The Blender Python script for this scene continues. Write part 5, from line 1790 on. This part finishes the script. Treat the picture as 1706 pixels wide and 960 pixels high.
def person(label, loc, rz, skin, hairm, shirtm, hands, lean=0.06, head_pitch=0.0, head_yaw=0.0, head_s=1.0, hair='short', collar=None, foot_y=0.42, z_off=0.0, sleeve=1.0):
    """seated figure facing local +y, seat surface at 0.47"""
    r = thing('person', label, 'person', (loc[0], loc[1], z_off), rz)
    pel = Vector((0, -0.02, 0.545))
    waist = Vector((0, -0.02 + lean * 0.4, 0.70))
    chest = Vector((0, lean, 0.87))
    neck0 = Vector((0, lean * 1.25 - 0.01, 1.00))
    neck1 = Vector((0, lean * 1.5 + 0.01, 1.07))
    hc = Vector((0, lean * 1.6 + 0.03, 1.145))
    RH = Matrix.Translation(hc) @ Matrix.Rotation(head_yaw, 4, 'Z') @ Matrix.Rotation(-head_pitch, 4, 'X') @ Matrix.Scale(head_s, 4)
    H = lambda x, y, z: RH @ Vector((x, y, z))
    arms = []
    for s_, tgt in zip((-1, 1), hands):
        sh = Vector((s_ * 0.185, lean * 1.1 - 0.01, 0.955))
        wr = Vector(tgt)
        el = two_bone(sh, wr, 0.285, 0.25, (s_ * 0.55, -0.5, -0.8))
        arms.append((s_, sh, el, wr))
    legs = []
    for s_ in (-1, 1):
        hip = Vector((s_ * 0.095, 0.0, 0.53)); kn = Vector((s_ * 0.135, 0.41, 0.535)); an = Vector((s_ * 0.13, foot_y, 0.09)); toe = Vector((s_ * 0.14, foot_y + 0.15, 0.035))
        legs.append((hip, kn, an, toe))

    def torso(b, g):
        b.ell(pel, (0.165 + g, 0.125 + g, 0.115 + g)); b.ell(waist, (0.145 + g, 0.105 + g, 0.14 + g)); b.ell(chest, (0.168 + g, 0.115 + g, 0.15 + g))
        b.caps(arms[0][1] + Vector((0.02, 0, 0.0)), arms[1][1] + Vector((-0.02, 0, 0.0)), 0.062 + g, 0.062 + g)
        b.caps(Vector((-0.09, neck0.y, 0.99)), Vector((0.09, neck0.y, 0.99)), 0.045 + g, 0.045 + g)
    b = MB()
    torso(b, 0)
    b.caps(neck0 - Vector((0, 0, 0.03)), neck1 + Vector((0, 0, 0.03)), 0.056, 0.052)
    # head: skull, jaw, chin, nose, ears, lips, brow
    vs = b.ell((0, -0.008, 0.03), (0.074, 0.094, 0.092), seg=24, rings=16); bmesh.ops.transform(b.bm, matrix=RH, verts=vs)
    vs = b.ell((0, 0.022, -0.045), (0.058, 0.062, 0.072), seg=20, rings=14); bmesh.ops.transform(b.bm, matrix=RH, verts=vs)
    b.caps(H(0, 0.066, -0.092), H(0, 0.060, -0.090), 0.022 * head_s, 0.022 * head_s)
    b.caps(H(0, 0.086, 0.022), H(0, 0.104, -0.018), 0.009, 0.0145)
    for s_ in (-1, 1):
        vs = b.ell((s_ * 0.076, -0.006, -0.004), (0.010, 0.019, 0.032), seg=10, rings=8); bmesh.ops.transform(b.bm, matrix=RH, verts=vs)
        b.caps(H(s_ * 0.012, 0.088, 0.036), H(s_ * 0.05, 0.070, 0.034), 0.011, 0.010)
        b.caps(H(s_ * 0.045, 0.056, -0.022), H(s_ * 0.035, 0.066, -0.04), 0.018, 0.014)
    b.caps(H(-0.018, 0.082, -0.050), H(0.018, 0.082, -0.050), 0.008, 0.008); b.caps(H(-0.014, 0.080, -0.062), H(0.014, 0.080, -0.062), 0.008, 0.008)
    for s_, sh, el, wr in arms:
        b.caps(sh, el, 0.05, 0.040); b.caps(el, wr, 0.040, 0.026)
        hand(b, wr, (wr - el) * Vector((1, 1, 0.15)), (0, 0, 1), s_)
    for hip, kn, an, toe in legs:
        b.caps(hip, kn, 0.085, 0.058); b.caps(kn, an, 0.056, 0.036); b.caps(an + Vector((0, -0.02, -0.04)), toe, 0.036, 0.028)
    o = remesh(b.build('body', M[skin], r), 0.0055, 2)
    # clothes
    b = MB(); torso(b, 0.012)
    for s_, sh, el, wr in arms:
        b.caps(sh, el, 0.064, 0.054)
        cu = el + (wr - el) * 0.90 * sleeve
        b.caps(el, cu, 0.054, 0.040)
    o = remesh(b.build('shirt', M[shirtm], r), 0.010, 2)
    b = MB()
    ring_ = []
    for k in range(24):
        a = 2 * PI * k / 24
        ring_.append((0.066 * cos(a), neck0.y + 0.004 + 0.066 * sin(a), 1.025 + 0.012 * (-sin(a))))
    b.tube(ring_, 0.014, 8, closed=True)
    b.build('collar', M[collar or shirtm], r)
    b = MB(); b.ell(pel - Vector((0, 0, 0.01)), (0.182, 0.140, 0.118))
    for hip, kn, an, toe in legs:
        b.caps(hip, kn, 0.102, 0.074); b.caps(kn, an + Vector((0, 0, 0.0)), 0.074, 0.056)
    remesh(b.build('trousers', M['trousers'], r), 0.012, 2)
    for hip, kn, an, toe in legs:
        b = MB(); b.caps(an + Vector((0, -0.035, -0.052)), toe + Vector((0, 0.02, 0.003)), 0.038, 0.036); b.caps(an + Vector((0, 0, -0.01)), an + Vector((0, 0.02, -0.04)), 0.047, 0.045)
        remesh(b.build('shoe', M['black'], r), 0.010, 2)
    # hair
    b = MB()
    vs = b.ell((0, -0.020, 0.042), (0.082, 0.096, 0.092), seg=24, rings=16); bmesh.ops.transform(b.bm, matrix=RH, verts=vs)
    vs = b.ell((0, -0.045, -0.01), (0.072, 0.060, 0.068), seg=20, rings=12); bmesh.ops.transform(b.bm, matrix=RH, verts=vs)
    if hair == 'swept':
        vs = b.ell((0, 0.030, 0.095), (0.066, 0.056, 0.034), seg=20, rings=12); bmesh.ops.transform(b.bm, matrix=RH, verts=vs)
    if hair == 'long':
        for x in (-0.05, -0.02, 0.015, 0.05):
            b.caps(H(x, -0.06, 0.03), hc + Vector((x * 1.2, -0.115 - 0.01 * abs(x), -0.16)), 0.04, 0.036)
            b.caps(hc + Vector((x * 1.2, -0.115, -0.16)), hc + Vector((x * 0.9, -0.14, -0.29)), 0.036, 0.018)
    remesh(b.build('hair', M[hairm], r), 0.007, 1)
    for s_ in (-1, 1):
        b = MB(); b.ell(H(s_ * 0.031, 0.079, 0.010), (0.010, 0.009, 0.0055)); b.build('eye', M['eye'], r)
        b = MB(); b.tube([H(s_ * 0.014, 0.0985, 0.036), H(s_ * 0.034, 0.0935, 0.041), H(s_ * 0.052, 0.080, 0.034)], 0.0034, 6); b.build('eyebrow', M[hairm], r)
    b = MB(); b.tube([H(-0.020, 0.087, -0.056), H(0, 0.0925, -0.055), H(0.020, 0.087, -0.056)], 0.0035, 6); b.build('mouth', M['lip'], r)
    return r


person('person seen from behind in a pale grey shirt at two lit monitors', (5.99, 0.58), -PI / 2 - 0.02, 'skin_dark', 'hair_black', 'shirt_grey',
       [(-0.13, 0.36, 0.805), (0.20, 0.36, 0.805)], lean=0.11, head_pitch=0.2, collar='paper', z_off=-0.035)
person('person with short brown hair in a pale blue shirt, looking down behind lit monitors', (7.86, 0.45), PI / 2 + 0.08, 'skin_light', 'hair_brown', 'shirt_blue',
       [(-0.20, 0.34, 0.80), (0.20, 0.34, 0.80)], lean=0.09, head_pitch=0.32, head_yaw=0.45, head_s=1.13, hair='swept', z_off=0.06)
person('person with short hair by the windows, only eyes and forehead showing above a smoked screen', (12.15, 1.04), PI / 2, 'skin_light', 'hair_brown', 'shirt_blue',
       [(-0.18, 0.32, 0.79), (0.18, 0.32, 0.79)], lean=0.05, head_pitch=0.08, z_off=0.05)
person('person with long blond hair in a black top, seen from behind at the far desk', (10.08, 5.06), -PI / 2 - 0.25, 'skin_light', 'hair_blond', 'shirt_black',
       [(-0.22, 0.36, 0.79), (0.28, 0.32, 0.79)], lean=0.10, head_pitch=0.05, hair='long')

# Required task
Please write out exactly the lines from the start of the data through the line that contains "legs.append((hip, kn, an, toe))", both ends included, and nothing else.

# Output of the task
The Blender Python script for this scene continues. Write part 5, from line 1790 on. This part finishes the script. Treat the picture as 1706 pixels wide and 960 pixels high.
def person(label, loc, rz, skin, hairm, shirtm, hands, lean=0.06, head_pitch=0.0, head_yaw=0.0, head_s=1.0, hair='short', collar=None, foot_y=0.42, z_off=0.0, sleeve=1.0):
    """seated figure facing local +y, seat surface at 0.47"""
    r = thing('person', label, 'person', (loc[0], loc[1], z_off), rz)
    pel = Vector((0, -0.02, 0.545))
    waist = Vector((0, -0.02 + lean * 0.4, 0.70))
    chest = Vector((0, lean, 0.87))
    neck0 = Vector((0, lean * 1.25 - 0.01, 1.00))
    neck1 = Vector((0, lean * 1.5 + 0.01, 1.07))
    hc = Vector((0, lean * 1.6 + 0.03, 1.145))
    RH = Matrix.Translation(hc) @ Matrix.Rotation(head_yaw, 4, 'Z') @ Matrix.Rotation(-head_pitch, 4, 'X') @ Matrix.Scale(head_s, 4)
    H = lambda x, y, z: RH @ Vector((x, y, z))
    arms = []
    for s_, tgt in zip((-1, 1), hands):
        sh = Vector((s_ * 0.185, lean * 1.1 - 0.01, 0.955))
        wr = Vector(tgt)
        el = two_bone(sh, wr, 0.285, 0.25, (s_ * 0.55, -0.5, -0.8))
        arms.append((s_, sh, el, wr))
    legs = []
    for s_ in (-1, 1):
        hip = Vector((s_ * 0.095, 0.0, 0.53)); kn = Vector((s_ * 0.135, 0.41, 0.535)); an = Vector((s_ * 0.13, foot_y, 0.09)); toe = Vector((s_ * 0.14, foot_y + 0.15, 0.035))
        legs.append((hip, kn, an, toe))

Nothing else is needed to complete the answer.